__Requirements__:
Exclude the pictures, then repeat the remaining data exactly.

__Collected data__:
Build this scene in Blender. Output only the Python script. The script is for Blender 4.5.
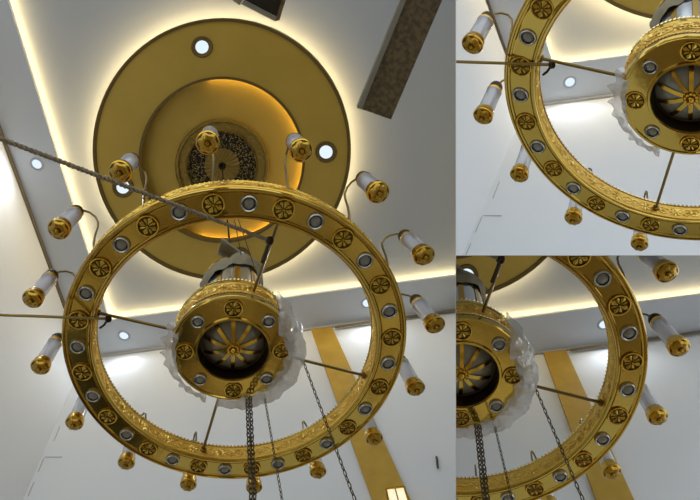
import bpy, bmesh, math, random
from mathutils import Vector, Matrix, Euler, noise
random.seed(7)
sc = bpy.context.scene
for o in list(bpy.data.objects): bpy.data.objects.remove(o)
PI = math.pi
SC = 0.8                       # metres per model unit (mid radius of the ring is one unit)

# ------------------------------------------------------------------ camera
F, CX, CY = 500.0, 350.0, 250.0
# chandelier pose of each of the three bays, in camera axes (x right, y up, -z forward)
POSE = [([[-0.8993, 0.31038, -0.22734], [0.19511, 0.86525, 0.36634], [0.11391, 0.4151, -0.951]], [-0.69303, -0.63269, -3.01764]),
        ([[-0.95132, -0.11845, 0.44474], [0.20051, 0.65731, 0.76573], [-0.05829, 0.52207, -0.67025]], [1.906, 0.80825, -2.77641]),
        ([[-0.95495, 0.13705, 0.15201], [0.18718, 0.91249, 0.35633], [0.03649, 0.40022, -0.93863]], [0.67012, -0.7687, -2.94808])]
# how the three views of the collage lie in the frame: scale, offset
VIEW = [(1.0, 0.0, 0.0), (1.1, 433.5, -287.0), (1.078, 208.2, -2.4)]
POSE = [(Matrix(a), Vector(t)) for a, t in POSE]

def frame_of(k):
    A, T = POSE[k]
    n = A.col[0].cross(A.col[1]).normalized()
    ex = (Vector((1, 0, 0)) - n * n.x).normalized()
    return Matrix((ex, n.cross(ex), n)), n.dot(T)      # rows: bay axes in camera axes; height of ring
FR = [frame_of(k) for k in range(3)]
W = FR[0][0]                                            # camera axes -> world
camd = bpy.data.cameras.new('camera'); cam = bpy.data.objects.new('camera', camd)
sc.collection.objects.link(cam); sc.camera = cam
camd.sensor_fit = 'HORIZONTAL'; camd.sensor_width = 36; camd.lens = F / 700 * 36
camd.clip_start = .01; camd.clip_end = 200
cam.matrix_world = W.to_4x4()

# ------------------------------------------------------------------ world, lights, exposure
sc.view_settings.view_transform = 'Standard'; sc.view_settings.look = 'None'
sc.view_settings.exposure = 0.0; sc.view_settings.gamma = 1; sc.view_settings.use_curve_mapping = False
wd = bpy.data.worlds.new('world'); sc.world = wd; wd.use_nodes = True
bg = wd.node_tree.nodes['Background']; bg.inputs[0].default_value = (.84, .92, 1, 1); bg.inputs[1].default_value = 1.5
LED_CEIL, LED_DOME, LED_RECESS = 42.0, 29.0, 36.0
DOWN_W = 20.0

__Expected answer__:
Build this scene in Blender. Output only the Python script. The script is for Blender 4.5.
import bpy, bmesh, math, random
from mathutils import Vector, Matrix, Euler, noise
random.seed(7)
sc = bpy.context.scene
for o in list(bpy.data.objects): bpy.data.objects.remove(o)
PI = math.pi
SC = 0.8                       # metres per model unit (mid radius of the ring is one unit)

# ------------------------------------------------------------------ camera
F, CX, CY = 500.0, 350.0, 250.0
# chandelier pose of each of the three bays, in camera axes (x right, y up, -z forward)
POSE = [([[-0.8993, 0.31038, -0.22734], [0.19511, 0.86525, 0.36634], [0.11391, 0.4151, -0.951]], [-0.69303, -0.63269, -3.01764]),
        ([[-0.95132, -0.11845, 0.44474], [0.20051, 0.65731, 0.76573], [-0.05829, 0.52207, -0.67025]], [1.906, 0.80825, -2.77641]),
        ([[-0.95495, 0.13705, 0.15201], [0.18718, 0.91249, 0.35633], [0.03649, 0.40022, -0.93863]], [0.67012, -0.7687, -2.94808])]
# how the three views of the collage lie in the frame: scale, offset
VIEW = [(1.0, 0.0, 0.0), (1.1, 433.5, -287.0), (1.078, 208.2, -2.4)]
POSE = [(Matrix(a), Vector(t)) for a, t in POSE]

def frame_of(k):
    A, T = POSE[k]
    n = A.col[0].cross(A.col[1]).normalized()
    ex = (Vector((1, 0, 0)) - n * n.x).normalized()
    return Matrix((ex, n.cross(ex), n)), n.dot(T)      # rows: bay axes in camera axes; height of ring
FR = [frame_of(k) for k in range(3)]
W = FR[0][0]                                            # camera axes -> world
camd = bpy.data.cameras.new('camera'); cam = bpy.data.objects.new('camera', camd)
sc.collection.objects.link(cam); sc.camera = cam
camd.sensor_fit = 'HORIZONTAL'; camd.sensor_width = 36; camd.lens = F / 700 * 36
camd.clip_start = .01; camd.clip_end = 200
cam.matrix_world = W.to_4x4()

# ------------------------------------------------------------------ world, lights, exposure
sc.view_settings.view_transform = 'Standard'; sc.view_settings.look = 'None'
sc.view_settings.exposure = 0.0; sc.view_settings.gamma = 1; sc.view_settings.use_curve_mapping = False
wd = bpy.data.worlds.new('world'); sc.world = wd; wd.use_nodes = True
bg = wd.node_tree.nodes['Background']; bg.inputs[0].default_value = (.84, .92, 1, 1); bg.inputs[1].default_value = 1.5
LED_CEIL, LED_DOME, LED_RECESS = 42.0, 29.0, 36.0
DOWN_W = 20.0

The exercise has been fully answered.